Ce grand marché sans euro-entrepreneurs est également dépourvu de moyens publics communs pour l'organiser, le structurer et si nécessaire le protéger. L'euro lui-même, autre grand succès à l'actif de l'Europe, reste confié à la gestion exclusive de la Banque centrale de Francfort, en l'absence de toute velléité de l'Eurogroupe des ministres pour engager une gouvernance même embryonnaire de l'économie européenne. L'occasion de faire de la zone euro le laboratoire et l'avant-garde d'une Europe plus intégrée ne paraît même pas effleurer les chefs de gouvernement de ces pays, qui ne paraissent guère désireux d'y troubler la quiétude sourcilleuse de leurs grands argentiers.

Le budget européen, limité à 1% du PIB (20% du PIB pour les Etats-Unis), ne s'intéresse que de façon totalement marginale au financement de projets réellement européens (1% pour les coopérations transfrontalières, 5% pour la recherche européenne– soit trente fois moins que les budgets nationaux de recherche des Etats). Malgré des directives très formelles, les marchés publics européens continuent d'être réservés à 95% à des entreprises nationales, et quand ils s'ouvrent, se soucient peu d'une option préférentielle européenne. Et que dire de l'absence de tous services publics européens, même dans les domaines communs où il n'y a aucune raison d'en éparpiller la gestion entre 27 administrations nationales (cf. douanes, sécurité économique et financière, propriété intellectuelle) ?

Il manque enfin aux prescriptions des institutions de Bruxelles, qui rapprochent nos lois mais tendent aussi à s'y surajouter et à restreindre l'espace associatif et contractuel, et donc le dynamisme même des Européens, une implication active des acteurs économiques et sociaux de la société civile européenne. Il est temps d'associer les représentants des usagers dans une meilleure simplification de projets de réglementation européenne en amont, avec des analyses d'impact systématiques et publiques. Il est temps de donner aux acteurs socioprofessionnels européens des facultés réelles d'autorégulation et de corégulation pour compléter et simplifier la réglementation, non seulement dans le domaine social mais aussi les services, le commerce, les consommateurs, l'énergie ou l'environnement.

Il faut également densifier le tissu entrepreneurial européen en facilitant la sous-traitance à l'échelle européenne entre entreprises de toutes tailles, et renforcer aussi les partenariats publics/privés pour activer les réseaux trans-européens de transports, d'énergie et de télécommunications. Il est urgent de donner aux Européens des libertés d'initiatives accrues, notamment d'intensifier les coopérations transfrontalières, et de multiplier les échanges de formation engagés dans le cadre Leonardo ou Erasmus : là se trouve le vrai passeport d'une citoyenneté européenne !

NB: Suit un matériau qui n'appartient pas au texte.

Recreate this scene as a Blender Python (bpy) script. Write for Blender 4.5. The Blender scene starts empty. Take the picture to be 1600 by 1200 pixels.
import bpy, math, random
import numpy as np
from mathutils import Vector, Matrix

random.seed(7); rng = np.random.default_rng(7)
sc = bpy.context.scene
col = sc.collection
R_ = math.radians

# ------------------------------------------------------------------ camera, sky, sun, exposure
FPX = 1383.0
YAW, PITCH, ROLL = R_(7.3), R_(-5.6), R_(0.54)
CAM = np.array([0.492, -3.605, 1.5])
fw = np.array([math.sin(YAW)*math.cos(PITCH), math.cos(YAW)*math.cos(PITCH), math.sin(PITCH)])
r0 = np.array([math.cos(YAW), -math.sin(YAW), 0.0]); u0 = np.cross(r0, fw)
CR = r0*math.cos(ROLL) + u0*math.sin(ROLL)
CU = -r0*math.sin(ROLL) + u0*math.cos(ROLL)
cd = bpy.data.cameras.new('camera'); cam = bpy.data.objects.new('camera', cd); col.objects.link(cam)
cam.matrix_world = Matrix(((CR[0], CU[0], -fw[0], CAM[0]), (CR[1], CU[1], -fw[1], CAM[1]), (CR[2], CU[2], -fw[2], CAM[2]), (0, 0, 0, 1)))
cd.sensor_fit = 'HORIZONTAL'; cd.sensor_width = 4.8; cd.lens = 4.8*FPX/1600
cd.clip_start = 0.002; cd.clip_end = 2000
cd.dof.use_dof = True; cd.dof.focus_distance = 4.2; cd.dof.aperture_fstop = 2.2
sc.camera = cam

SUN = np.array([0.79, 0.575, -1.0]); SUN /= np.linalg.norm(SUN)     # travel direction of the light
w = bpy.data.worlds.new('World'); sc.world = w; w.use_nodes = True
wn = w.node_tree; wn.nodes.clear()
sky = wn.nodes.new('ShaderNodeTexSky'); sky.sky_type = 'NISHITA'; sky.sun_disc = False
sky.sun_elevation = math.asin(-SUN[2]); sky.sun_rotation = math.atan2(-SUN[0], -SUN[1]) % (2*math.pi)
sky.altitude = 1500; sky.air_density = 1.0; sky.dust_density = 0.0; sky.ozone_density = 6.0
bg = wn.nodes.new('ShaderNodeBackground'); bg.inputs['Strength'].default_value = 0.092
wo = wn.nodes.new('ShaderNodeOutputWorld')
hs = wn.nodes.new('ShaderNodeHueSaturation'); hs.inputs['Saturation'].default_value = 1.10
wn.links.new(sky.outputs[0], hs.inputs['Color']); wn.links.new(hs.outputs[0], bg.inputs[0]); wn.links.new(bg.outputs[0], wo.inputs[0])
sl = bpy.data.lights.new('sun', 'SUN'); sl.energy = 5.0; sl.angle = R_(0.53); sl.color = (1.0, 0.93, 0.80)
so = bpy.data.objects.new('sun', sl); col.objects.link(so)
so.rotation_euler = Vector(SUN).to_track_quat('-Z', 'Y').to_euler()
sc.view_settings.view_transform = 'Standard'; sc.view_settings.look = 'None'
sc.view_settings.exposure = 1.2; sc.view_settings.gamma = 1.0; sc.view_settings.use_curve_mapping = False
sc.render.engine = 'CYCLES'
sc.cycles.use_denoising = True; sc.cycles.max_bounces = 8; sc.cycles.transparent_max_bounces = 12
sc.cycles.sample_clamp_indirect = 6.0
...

Promouvoir d'authentiques euro-entreprises au sein d'une Europe plus européenne, plus organisée et plus participative. Tel est l'objet du "cahier des charges des euro-entrepreneurs" que vient de publier l'association Europe et Entreprises, autour de dix-huit priorités, à la suite d'une large investigation auprès d'entreprises de toutes tailles. Ce cahier des charges témoigne de la volonté mais aussi de l'impatience des euro-entrepreneurs à obtenir les moyens pour tirer un meilleur parti de l'Europe. Impatience de dépasser l'Europe actuelle du plus petit commun dénominateur, des additions nationales laborieuses, l'Europe réduite aux acquêts et donc aux seconds rôles. Impatience de construire ensemble une Europe plus et mieux intégrée, à effet multiplicateur, capable de libérer de nouvelles énergies qui ne demandaient qu'à pouvoir s'exprimer.

Impatience d'une Europe où il est enfin possible et payant de devenir Européens. Donc, de faire gagner l'Europe !


Bruno Vever est consultant en affaires européennes et secrétaire général d'Europe et Entreprises.